CLEAN

And we talk and we talk,
and none of it seems like work,
only movement toward something
more ordered, more sensible,
something more genuine.

By LORI HALL STEELE
      When my mother leaves, it’s as if Tinkerbell has sprinkled fairy dust here and there through my house. The toaster sparkles, dog hair has disappeared, and glass shines.
      Cleaning is in her blood. As we sip coffee in the kitchen, she’s running water, putting plates away, offhandedly wiping the enamel-top table, as she chats about the day — your aunt called and we should take a yoga class and, what did the baby say today? — and it all meshes together, one fluent action. Cleaning is unpremeditated, an instinct like turning your head toward laughter.
      It also is an answer: When she arrives and sees a flu or frustration, the droop of routine weariness, she says, “Let’s clean.” Or she just does it. It’s not a dramatic act, it is something that logically follows.
      The broom begins its Zen motions, dishwater runs into porcelain, tangles of laundry turn into neat, comprehensible shapes, and we talk as we move through the pure motions of housework. And we talk and we talk, and none of it seems like work, only movement toward something more ordered, more sensible, something more genuine under all the inevitable accumulations, the dusts and footsteps of everyday life.
      When she leaves, a little part of the world is in order, if only for a moment.

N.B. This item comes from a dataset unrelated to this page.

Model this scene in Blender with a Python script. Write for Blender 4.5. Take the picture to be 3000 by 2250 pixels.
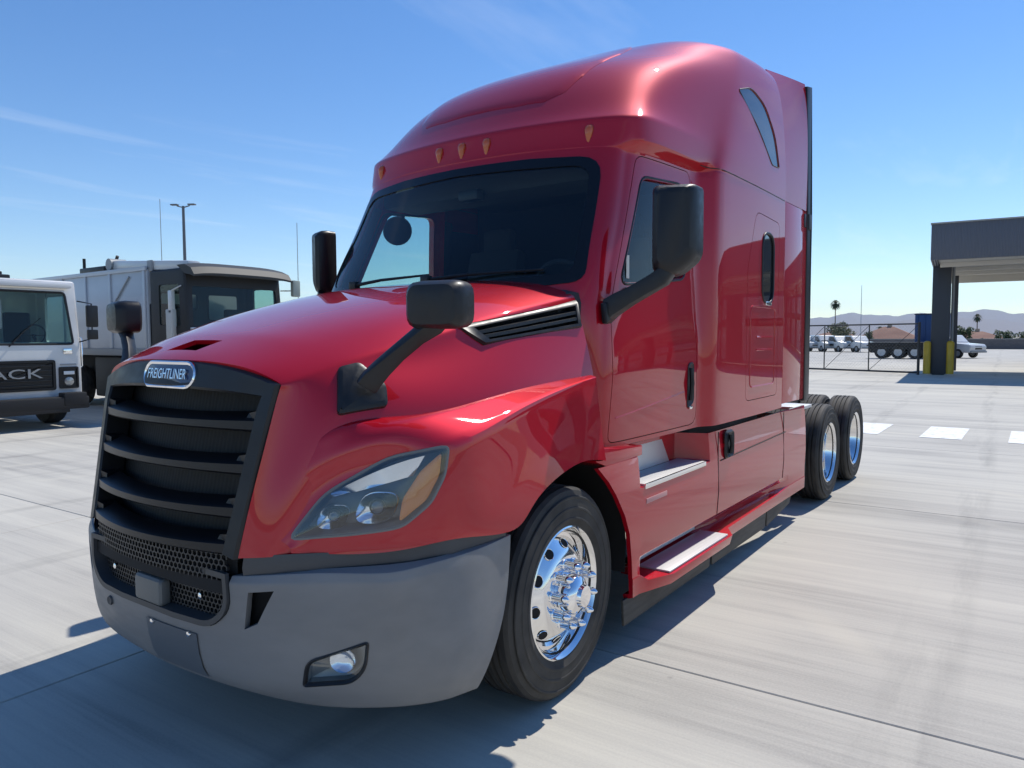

      This is a gift I have not always fully comprehended. As a teenager, I actually was aghast at my mother’s love of housekeeping, and this phase wasn’t merely an adolescent rebellion. This happened during those transformative years between Betty Crocker and Martha Stewart, when my little-girl ears heard volumes about gender roles, and the voices said: Housework? You must be joking.
      Meanwhile, my mother sang Carly Simon songs as she ironed linen tablecloths, watered Boston ferns and dusted picture frames, and the world felt warm and kept, but the voices continued. They said: Housework? Definitely Not Sexy. Rather, housework was a string of long, gloomy words with hard souls, like “dehumanizing.” It was a time when the metaphors of order became metaphors of control, when a mop meant subjugation, not purification.
      I could see my mother there, scrubbing a floor, and though she sometimes looked hurried, she never looked repressed. Maybe she hadn’t heard? But I had, and to this day am conflicted by beach sand on the floor, gummy handprints on the refrigerator and toothpaste in the sink.
      Now, when I see my mother’s ease with cleaning, I envy her. I really do. She has not questioned the instinct to dust her world. Wheareas I— when I find myself longing to put on Chaka Khan’s “I’m Every Woman” and spend an afternoon polishing silver and shaking rugs and using bleach — hear some very tiny, awfully vocal part of myself clear its throat and ask: “Um, what are you doing?” Like I’ve betrayed the sisterhood.
      But a dirty home is not a sexy home. A messy room isn’t empowering. So I do it anyway, and I thank god for feng shui. Also, Martha Stewart. Together, they’ve dressed up homemaking as something alternately exotic and mystical, upscale and imbued with the stellar lineage of All Our Grandmothers. It has helped return honor to the simple, beautiful act of nurturing our homes. Hallelujah.
      Because I love my silver, and polishing it is a joy. It was my grandmother’s, and as I rub each tine, it summons a genie, a childhood memory of running down a sun-bright hallway toward a holiday table, a grownup memory of a winter night and candlelight and a joke told with a French accent.
      And I love my house, even with all its broken parts, and somehow, when it is clean, when the things are in their places and the surfaces touched and tended, I sometimes feel like dancing, there on the scrubbed floors. My voice says: This is liberation.
      There is something a little holy in taking care of the places we inhabit, in summoning sheen. And there is a power in watching over our spaces, the rooms we move within, the sets where our life’s stories unfold.
      My mother knows this, and that is why, when a baby is born, or one of her children’s hearts is breaking, or a someone’s blue simply because the sky is as flat and gray as a tarp, she comes over. She comes over and she turns on a vacuum, wipes handprints off a door, or sprinkles Comet in a sink, all the while chatting — your uncle called and how do you make apple crisp and, I can’t believe how much I love that baby — until it all melds together into one fluid movement, and the world is just a little more in order, if only for a moment.